All articles

Mothers- Juggling life and finding a balance whilst not losing the person before babies!

By LiveWell Community

Is a mum life/work life/me life totally unachievable? How do we include all of those things into our weekly schedule? How, do we be present mothers, work and enjoy a little bit of “me” time? It really does seem an impossible task. Especially when studies show that being a mother accounts to 2.5 full time jobs. How crazy is that?

I often reflect on my journey as a mother- Have I got things wrong? All the time. Have I sometimes lost my way with life and felt like all I do is “parent” – absolutely. Is it worth it? Most of the time. Sometimes not. I do believe that when you become a parent, you inevitably lose a bit of yourself because your priorities change and you naturally shift towards a more “settled” way of life. I have friends who have had children and it’s completely changed their world and they do not miss a single bit about their life pre-children. However, I also have friends who feel like they really pine for their “old-self” and feel like they are consistently fighting between pre and post parenthood. It’s a strange concept to grasp.

We get so swept up in the baby bubble that we forget who we were before we had children. Trying to balance work, and motherhood, and life, is really difficult, and you should be proud of yourself whatever this looks like to you. Of course, this is going to be subjective to each person because everyone’s life and priorities are different. One of the biggest lessons I have learnt with this is the art and power of communication. Talking to your friends (whether they have children or not) or your partner can help in more ways than one. For example, let your partner know how you are feeling overwhelmed with mum duties, work duties and maybe figure out together how you can share the load? Because I guarantee (not always) that you do most of the chores and the sorting, and the arranging school trips, and the lunch boxes and making sure everyone is fed and clothed. It’s a lot to handle. Don’t be afraid to speak up. If you are, consider whether this person is for you long term and whether you can carry on living in a relationship where you are doing most of the work.

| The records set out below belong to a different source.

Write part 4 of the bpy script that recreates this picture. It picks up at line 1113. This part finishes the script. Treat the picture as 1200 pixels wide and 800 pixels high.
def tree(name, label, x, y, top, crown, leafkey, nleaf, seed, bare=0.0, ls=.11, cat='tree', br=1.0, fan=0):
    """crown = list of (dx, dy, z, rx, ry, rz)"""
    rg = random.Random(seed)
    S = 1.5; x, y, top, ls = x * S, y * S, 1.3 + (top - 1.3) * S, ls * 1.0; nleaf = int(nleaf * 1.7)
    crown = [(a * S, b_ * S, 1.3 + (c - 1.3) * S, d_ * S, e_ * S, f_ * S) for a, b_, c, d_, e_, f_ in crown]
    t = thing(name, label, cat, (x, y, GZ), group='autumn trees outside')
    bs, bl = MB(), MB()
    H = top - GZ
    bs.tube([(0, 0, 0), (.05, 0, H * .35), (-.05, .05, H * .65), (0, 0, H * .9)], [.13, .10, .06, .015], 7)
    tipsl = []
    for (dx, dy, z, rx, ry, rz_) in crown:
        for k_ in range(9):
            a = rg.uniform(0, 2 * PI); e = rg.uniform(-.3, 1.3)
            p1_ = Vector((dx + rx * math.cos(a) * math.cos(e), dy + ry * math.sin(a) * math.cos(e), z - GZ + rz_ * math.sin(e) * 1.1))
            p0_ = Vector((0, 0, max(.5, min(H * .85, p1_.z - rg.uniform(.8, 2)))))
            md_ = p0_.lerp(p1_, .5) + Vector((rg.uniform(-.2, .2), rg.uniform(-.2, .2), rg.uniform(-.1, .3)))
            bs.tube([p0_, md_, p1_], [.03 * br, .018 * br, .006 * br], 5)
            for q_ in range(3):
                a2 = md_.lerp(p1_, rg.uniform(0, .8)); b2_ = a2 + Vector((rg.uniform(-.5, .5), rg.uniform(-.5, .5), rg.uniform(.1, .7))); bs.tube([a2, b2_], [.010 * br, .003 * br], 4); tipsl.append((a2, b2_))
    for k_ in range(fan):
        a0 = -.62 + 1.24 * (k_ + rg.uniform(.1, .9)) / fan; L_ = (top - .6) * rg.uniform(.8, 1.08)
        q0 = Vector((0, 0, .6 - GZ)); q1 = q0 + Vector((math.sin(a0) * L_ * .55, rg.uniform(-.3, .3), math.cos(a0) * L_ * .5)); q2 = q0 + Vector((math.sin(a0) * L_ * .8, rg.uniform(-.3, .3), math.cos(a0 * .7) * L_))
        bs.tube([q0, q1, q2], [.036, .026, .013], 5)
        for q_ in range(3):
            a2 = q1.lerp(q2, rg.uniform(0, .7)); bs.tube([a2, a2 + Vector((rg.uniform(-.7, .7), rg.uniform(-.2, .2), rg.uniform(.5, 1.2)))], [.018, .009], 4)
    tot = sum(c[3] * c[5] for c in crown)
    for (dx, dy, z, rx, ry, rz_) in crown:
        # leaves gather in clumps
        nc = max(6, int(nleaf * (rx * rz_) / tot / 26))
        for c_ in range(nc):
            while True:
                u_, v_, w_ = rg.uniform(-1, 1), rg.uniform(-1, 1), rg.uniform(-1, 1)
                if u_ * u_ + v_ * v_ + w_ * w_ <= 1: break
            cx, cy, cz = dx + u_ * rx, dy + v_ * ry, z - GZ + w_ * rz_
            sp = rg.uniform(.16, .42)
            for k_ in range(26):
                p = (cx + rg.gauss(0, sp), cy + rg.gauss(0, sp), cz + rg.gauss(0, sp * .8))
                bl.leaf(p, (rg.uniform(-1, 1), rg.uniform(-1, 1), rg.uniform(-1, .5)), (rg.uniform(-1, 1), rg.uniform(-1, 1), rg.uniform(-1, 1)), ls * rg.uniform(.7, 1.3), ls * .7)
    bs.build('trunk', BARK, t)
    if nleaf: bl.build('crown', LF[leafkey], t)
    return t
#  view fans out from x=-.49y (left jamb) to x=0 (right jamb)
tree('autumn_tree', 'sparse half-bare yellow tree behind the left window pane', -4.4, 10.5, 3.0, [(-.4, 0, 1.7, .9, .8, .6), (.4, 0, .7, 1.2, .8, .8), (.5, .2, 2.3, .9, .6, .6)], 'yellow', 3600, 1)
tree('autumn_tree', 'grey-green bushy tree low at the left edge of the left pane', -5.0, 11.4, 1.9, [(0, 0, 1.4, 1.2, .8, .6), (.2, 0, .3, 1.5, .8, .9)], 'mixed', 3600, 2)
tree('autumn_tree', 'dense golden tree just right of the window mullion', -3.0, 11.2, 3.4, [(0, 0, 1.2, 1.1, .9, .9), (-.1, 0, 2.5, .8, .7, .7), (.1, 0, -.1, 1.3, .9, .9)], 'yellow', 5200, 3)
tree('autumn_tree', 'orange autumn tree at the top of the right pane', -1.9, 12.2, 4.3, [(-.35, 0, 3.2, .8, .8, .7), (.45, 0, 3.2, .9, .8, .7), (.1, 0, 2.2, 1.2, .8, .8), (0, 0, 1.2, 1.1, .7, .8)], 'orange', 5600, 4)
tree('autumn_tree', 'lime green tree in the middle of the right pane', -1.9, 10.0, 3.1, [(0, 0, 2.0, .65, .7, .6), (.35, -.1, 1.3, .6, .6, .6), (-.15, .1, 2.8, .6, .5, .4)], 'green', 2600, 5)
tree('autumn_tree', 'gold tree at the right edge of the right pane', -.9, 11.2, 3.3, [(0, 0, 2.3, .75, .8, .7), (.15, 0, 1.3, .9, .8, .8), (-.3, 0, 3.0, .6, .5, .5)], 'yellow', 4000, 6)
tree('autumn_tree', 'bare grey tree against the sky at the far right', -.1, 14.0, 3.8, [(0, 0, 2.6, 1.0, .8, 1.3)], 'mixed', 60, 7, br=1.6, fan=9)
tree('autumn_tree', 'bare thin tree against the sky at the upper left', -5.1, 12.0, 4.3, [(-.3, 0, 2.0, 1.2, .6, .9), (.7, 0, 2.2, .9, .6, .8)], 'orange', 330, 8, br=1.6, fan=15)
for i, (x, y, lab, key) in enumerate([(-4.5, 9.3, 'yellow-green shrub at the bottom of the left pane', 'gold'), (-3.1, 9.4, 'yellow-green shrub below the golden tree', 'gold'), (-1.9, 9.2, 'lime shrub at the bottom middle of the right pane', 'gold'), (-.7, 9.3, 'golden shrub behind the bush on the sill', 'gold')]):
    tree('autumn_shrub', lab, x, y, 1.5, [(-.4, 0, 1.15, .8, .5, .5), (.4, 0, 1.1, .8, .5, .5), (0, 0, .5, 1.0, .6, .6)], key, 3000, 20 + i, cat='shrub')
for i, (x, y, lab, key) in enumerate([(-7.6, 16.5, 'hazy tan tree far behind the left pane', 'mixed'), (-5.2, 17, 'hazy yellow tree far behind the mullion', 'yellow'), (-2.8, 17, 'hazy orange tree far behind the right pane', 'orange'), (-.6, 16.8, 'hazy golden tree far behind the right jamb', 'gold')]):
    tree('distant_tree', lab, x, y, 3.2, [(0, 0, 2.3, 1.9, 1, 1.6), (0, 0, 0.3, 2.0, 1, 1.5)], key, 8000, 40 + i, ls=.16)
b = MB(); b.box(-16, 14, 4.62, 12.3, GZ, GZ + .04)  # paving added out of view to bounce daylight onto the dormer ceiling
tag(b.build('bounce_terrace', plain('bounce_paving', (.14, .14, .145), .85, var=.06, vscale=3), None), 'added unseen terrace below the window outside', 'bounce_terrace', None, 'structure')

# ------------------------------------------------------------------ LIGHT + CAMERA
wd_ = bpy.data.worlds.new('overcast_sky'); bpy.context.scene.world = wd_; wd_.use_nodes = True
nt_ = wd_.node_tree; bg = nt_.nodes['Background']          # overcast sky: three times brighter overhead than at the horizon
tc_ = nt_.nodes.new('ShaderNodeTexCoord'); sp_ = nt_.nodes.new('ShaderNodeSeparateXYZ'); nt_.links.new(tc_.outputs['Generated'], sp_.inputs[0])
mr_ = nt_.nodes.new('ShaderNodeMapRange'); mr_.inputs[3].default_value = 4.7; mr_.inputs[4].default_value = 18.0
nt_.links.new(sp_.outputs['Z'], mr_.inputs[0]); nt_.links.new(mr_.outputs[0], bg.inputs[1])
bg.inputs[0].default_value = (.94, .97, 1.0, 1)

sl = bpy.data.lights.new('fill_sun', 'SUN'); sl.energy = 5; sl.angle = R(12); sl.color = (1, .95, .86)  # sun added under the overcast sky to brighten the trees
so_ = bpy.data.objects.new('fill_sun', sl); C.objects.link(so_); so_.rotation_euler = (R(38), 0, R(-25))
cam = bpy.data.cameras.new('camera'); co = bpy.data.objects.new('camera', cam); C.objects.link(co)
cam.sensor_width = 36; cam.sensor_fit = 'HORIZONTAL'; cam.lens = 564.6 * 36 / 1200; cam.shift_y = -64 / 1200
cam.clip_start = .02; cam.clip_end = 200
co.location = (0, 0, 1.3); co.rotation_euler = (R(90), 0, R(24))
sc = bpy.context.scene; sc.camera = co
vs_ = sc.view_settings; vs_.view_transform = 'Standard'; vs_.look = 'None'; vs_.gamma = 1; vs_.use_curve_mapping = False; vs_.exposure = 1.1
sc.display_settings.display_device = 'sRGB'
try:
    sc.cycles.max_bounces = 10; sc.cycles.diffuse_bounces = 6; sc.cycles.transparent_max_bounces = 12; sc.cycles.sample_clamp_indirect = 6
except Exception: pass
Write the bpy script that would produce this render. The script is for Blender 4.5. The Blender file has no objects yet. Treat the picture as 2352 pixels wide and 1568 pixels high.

Talk to your friends! It’s totally normal to miss your old self and miss doing things for “you”. Ask your friends for coffee, even if they bring children, having another human to talk to can really improve your mental health. However, I would say you need to make time for you. Consciously make time for you. What do you love doing that now seems impossible with children? Mine was/is going to the gym. I love the gym and it makes me really happy. Since having children I can’t just get up and go to the gym whenever I want. I can’t just head there after work because I have kids to pick up. Since consciously making the effort to arrange childcare so I can go to the gym has made such a massive improvement to my mental health. Having that hour or so to myself means I am happier, which in return makes me a better mother to my children. Having children doesn’t mean you lose who you are. You are still worthy, you are still YOU, you still deserve to do things alone or with friends without feeling guilty that you have left your little people behind. You become a better version of you when you have had the ability to do something meaningful to you.

Whatever stage of this journey you are on, keep reminding yourself how far you have already come. It’s not easy to navigate, but we get there, and you deserve the world and more. Keep going!